Mitolojide bağrında ne büyük medeniyetleri barındırmış bir bölgenin Parion’una komşu bir de tanrı vardır.
Devasa büyüklükteki üreme ve ihtiyaç giderme organı ile günümüzde heykelleşmiş hali de bulunan Bereket tanrısının memleketi.
Priapos Antik Kenti diye bahse konu yer, bildiğimiz bizim Parion’ un da komşusu.

Ne alaka, bereket tanrısı demeyin. Atmıyorum, sıkılamıyorum. Anlatacağım.
Yıllar yılar önce, hatta binlerce yıl önce, Biga’nın Karabiga ilçesinin sınırları içerisinde, Karabiga burnunda bulunan bir antik kenttir bizim Priapos ve ona komşu Parion.


Kent ismini güzellik tanrısı Afrodit ve Şarap tanrısı Dionysos’un oğulları Priapostan alır.
Priapos aynı zamanda dünyaca ünlü bereket tanrısı heykellerinde tasvir edilen kişidir.”
Yalan mı söylemişim. Alın görün. Gerçek bu.

Şimdi Parion biberonları diye bahsettiğim  markaya , bir de su sloganı çaktık mı, oldu bitti. Biberonları satmaya doyamazsın.
“Bereket tanrısı da bu biberondan içti…”
Şaka yapmıyorum. Reklam sektörüne tüyo veriyorum. Alan alır kullanır, parayı da bulur. Benim arge için de, üretim için de, marka tescili için de param yok vesselam.

Birileri uyansın, parayı bulursa beni de görsün diye yazıyorum. Sonuçta markanın fikir babasıyım kardeşim.
 Bu antik kentten günümüze kalan pek eser yok diye bahsederler. Yani Priapos’ tan. Derler ki,  Karabiga burnunda kalan birkaç sur kalıntısı var. Priapos bölgesinin ne zaman kurulduğu ile ilgili net bir bilgi yok. Ama M.Ö beşinci yüzyılda bölgenin en ünlü şarapların yapıldığı bölgeymiş de derler.

Hoppala bir marka destekleyici slogan daha. ‘Şrap üretenler de bu biberondan içti.”

Saymakla bitmez, slogan çıkar bu işten. Valahi, biberon’u üreten parayı bulur.

Son olarak, Parion antik kentindeki kazılarda birkaç yıl önce ortaya çıkarılan sevgililer mezarını hatırlatayım.

O ortaya çıkan sevgilileri de biberon reklamlarında kullanabilirsiniz.

“Onlar da bu biberondan içip beslendi.
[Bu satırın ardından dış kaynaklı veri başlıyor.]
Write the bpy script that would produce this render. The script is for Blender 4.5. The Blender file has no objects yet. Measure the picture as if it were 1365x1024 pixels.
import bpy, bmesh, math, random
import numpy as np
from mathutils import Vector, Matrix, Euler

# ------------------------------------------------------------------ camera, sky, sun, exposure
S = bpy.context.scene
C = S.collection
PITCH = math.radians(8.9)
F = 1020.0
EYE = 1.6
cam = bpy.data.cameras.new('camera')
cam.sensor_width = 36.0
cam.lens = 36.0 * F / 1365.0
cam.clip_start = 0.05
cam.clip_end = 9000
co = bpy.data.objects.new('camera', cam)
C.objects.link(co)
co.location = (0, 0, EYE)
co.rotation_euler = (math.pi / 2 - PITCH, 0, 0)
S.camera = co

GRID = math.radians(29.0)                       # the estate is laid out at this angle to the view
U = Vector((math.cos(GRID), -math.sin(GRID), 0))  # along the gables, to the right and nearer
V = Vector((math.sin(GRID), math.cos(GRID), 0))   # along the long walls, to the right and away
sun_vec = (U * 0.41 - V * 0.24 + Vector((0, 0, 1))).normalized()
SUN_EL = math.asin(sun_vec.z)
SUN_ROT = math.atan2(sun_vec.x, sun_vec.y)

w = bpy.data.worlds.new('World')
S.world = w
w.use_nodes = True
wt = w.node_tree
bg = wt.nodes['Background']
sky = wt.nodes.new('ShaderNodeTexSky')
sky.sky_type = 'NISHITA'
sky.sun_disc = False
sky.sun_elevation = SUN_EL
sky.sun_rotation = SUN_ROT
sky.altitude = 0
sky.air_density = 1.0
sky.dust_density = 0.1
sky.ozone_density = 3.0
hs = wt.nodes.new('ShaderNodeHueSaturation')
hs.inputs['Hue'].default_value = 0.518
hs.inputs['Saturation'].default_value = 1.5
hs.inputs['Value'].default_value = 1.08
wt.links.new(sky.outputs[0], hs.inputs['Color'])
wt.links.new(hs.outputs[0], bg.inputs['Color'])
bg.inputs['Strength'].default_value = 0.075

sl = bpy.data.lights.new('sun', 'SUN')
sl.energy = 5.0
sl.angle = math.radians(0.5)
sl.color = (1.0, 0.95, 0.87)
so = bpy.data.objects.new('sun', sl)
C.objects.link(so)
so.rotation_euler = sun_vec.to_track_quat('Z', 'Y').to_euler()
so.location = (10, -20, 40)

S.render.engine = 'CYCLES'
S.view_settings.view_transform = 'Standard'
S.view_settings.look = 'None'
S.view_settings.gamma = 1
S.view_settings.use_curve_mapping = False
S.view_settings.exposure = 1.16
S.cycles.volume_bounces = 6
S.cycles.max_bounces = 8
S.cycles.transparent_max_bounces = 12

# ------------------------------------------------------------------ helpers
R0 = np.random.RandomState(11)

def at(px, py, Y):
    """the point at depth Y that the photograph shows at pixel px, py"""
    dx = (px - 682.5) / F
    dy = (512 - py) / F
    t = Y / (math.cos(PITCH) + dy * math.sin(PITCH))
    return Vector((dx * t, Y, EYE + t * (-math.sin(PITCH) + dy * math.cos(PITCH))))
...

Hem ölüm sonrası da bir olmayı, hem de birbirlerini sevdi”
O iki sevgililer sayesinde Parion için, sevgililer kenti de denilmeye başlanmışken, reklam sektörü bu detayları not etsin. Bakın bir daha yazmam.

Laf uzadı da, uzadı. Sonuca geleyim. Biberon mevzusuna. Benim yeğenin, Burak Akay’ ın kaleme aldığı haberde geçiyor detaylar.
Bir başlık ile geliyor 2 bin yıllık biberon hikayesi. “Parion Antik Kenti’nde bir bebek mezarında bulunan 2000 yıllık biberon.”  diye.
Parion, bilindiği üzere, Biga ilçemize bağlı Kemer köyü yakınlarındaki Helenistik dönemin önemli antik liman kentidir. Etrafı Mermer sütunlarla çevrili o muhteşem zenginler kenti.

Yıllardır süre gelen kazıların bu sezonunda bir bebek mezarı açılıyor ve bahsettiğim biberon o mezardan çıkıyor.
Parion Antik Kenti’ ni gün yüzüne çıkarın ekibin, yani kazı heyetinin üyesi ve Atatürk Üniversitesi Arkeoloji Bölümü Öğretim Üyesi Doç. Dr. Hasan Kasaoğlu, bir memek mezarı kazısında rastlanılan o buluntudan bahsederken; ‘tek kulplu, emzik ağızlı’ diye tasvirliyor.
 Dahası var. Anlattıkları da ilginç tarihi geçmişe merak sardırtacak türden;“Bu biberonlar, antik çağda Roma öneminde, günümüzden 2 bin yıl önce bebeklerin mama yemeleri ya da süt emmeleri için kullanılan malzemeler.”

Üretiminde pişmiş toprak kullanımı ayrıntısını da verdiğinden sayın hoca, olası üretilecek Parion biberonlarında kullanılması gereken malzemeyi de bence anlatmış.

Üretim için ham madde oldukça sağlıklı. GDO’ suz…

Bir tüyo daha vereyim. Biberon’ un hacmi, 50-100 mililitre arasındaymış.

Kalkıp da, hacmi büyütmesinler yeni üretileceklerinde.

Demek olmuyor ki, o dönemde minik bebekler için öğünde bu miktar yetiyormuş olmalı.